Nie każdy zdaje sobie sprawę, że przy planowaniu zagranicznego wyjazdu należy wybrać najbardziej właściwy moment do zakupu dolara lub euro. Osobom nieświadomym niezwykle pomocny może być kalendarz.
Warto pamiętać, że wszystkie rynki finansowe podlegają mniejszej, albo większej sezonowości. Możliwe są do zaobserwowania różne prawidłowości, które wynikają z upływu czasu. Jedna z zasad doświadczonych inwestorów giełdowych mówi, że maj bardzo często poprzedza letnie spadki.
Taka sytuacja miała miejsce w przeszłości
Osoby analizujące regularnie rynek walutowy mogą dostrzec bardzo podobne prawidłowości. Wczesna wiosna, a przede wszystkim kwiecień i maj, były w ostatnich latach idealnym momentem na dokonanie zakupu dolara lub euro np. z myślą o wyjeździe na wakacje.

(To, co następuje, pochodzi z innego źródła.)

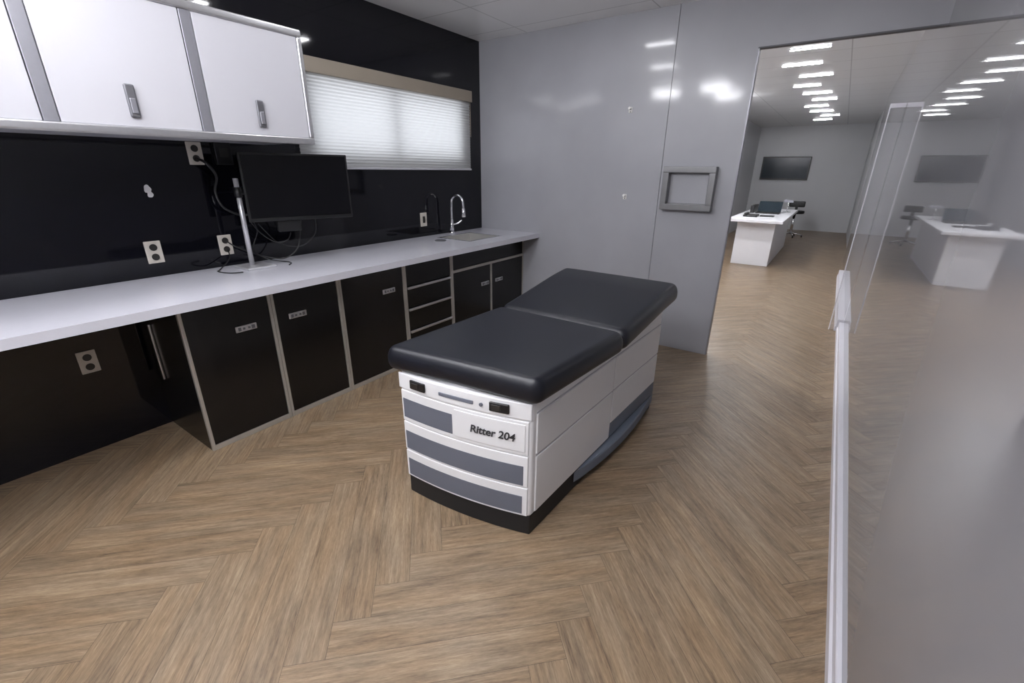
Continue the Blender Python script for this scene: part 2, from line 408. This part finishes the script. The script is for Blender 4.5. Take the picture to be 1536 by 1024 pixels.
# paint scuff on the wall
V=[];F=[]
for cx,cz,r in((.985,1.385,.017),(.992,1.357,.014)):
    k=len(V);m_=16
    for i in range(m_):
        a=2*math.pi*i/m_;rr=r*(1+.10*math.sin(3*a+cx*9)+.05*math.cos(5*a));V.append((XB+.0015+.0002*(k>0),cx+rr*math.cos(a),cz+rr*1.3*math.sin(a)))
    F.append(tuple(range(k,k+m_)))
o=finish(meshobj('wall_scuff',V,F),M_knob);o['label']='small white chipped patch on black wall';o['category']='wall mark'
# ------------------------------------------------------------------ monitor
px,py=-2.99,1.385
mo=empty('monitor',(px,py,ZT),'black flat monitor on silver pole stand','monitor')
box('base',px-.07,px+.11,py-.08,py+.10,ZT,ZT+.014,M_pole,mo,.005,label='silver stand base')
cyl('pole',(px,py,ZT+.014),(px,py,1.44),.0145,M_pole,mo,label='silver pole')
A=Vector((-2.885,1.372,0));B=Vector((-2.72,1.985,0));D=(B-A).normalized();Nn=Vector((D.y,-D.x,0))
def mbox(name,s0,s1,n0,n1,z0,z1,mat,parent,bevel=0,label=None):
    V=[]
    for s in(s0,s1):
        for q in(n0,n1):
            for z in(z0,z1):
                p=A+D*s+Nn*q;V.append((p.x,p.y,z))
    return finish(meshobj(name,V,BF),mat,parent,bevel,2,False,label)
Lm=(B-A).length
mbox('case',0,Lm,-.02,0,1.19,1.583,M_blackpl,mo,.004)
mbox('screen',.012,Lm-.012,0,.0015,1.212,1.571,M_screen,mo)
mbox('mount_plate',Lm/2-.07,Lm/2+.07,-.045,-.02,1.30,1.42,M_blackpl,mo,.003)
pm=A+D*(Lm/2)+Nn*(-.045)
tube('arm',[(px,py,1.36),(px+.02,py+.12,1.36),(pm.x,pm.y,1.36)],.017,M_blackpl,mo)
mbox('bracket',Lm/2-.16,Lm/2-.02,-.06,-.022,1.12,1.19,M_blackpl,mo,.006)
cyl('collar',(px,py,1.33),(px,py,1.39),.022,M_blackpl,mo)
def cable(pts,r=.004,lab='black power cable hanging by the monitor'):
    o=tube('cable',pts,r,M_blackpl,n=6);o['label']=lab;o['category']='cable';o['group']='cables behind the monitor'
cable([(XB+.02,1.262,1.548),(XB+.08,1.28,1.52),(XB+.05,1.33,1.45),(XB+.04,1.31,1.36),(XB+.06,1.33,1.27),(XB+.08,1.42,1.22),(XB+.12,1.50,1.24)],.008,'thick black power cord from the outlet')
cable([(XB+.02,1.319,1.066),(XB+.06,1.35,1.03),(XB+.07,1.42,.99),(XB+.09,1.50,.95),(XB+.16,1.60,.93),(XB+.2,1.68,.99),(XB+.2,1.72,1.10),(XB+.28,1.69,1.185)])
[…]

Przykładem mogą być lata 2010 – 2014. Osoby, które kupowały euro w kwietniu na zaplanowane w lipcu wakacje, aż czterokrotnie pod rząd wyszłyby na plus (w latach 2010-2013). Inna sytuacja była jednie w 2014 roku. W latach 2010-2014 kurs euro w kwietniu był niższy niż w lipcu przeciętnie o 1,6%. Oczywiście nie był to najgorszy okres na zakup tej waluty. W porównaniu do lipca zysk można było odnotować w latach 2010, 2011 i 2013.
Bardzo podobnie sytuacja wyglądała w przypadku dolara. Jednak kupując tą walutę można było oszczędzić jeszcze więcej. Kurs amerykańskiej waluty był w kwietniu przeciętnie o 4,4% korzystniejszy niż w lipcu, a także o 3,8% korzystniejszy iż w sierpniu.
Kwiecień 2015 był z kolei bardzo udany dla złotego. Wartość polskiej waluty w porównaniu do euro odniosła najwyższą wartość poziomu od 2011 roku. W pewnym momencie za euro trzeba było zapłacić nawet poniżej 4 złotych, co potwierdzało tendencję lat 2010-2014.
Inna sytuacja była w przypadku dolara. Kurs waluty amerykańskiej odnotował w marcu 2015 roku najwyższy poziomi od 2004 roku i nadal poziom jest stosunkowo drogi.
Warto planować zakup waluty z głową
Do omówionych wcześniej tendencji warto podchodzić z dużą zdrową rezerwą. Bardzo mocny dolar oznacza, że można spodziewać się w najbliższym czasie spadek jego wartości, a także oczekiwać zdecydowanej okazji do zakupu w kolejnych miesiącach. Zupełnie inaczej wygląda sytuacja euro. Niski kurs tej waluty w stosunku do dolara, a także złotego podpowiada, że szanse na odbicie się z najniższych poziomów od wielu lat jest zdecydowanie większe.
Ostatnie lata udowodniły jednak, że wcześniejsze planowanie zakupów walut myśląc o wakacyjnym wyjeździe, umożliwiało na zaoszczędzenie pieniędzy. Polowanie na dołki, a także wyczekiwanie na najlepszy możliwy kurs jest znacznie trudniejsze i bardzo rzadko kończy się sukcesem. Zdecydowanie bezpieczniejszym podejściem jest regularne kupowanie danej waluty.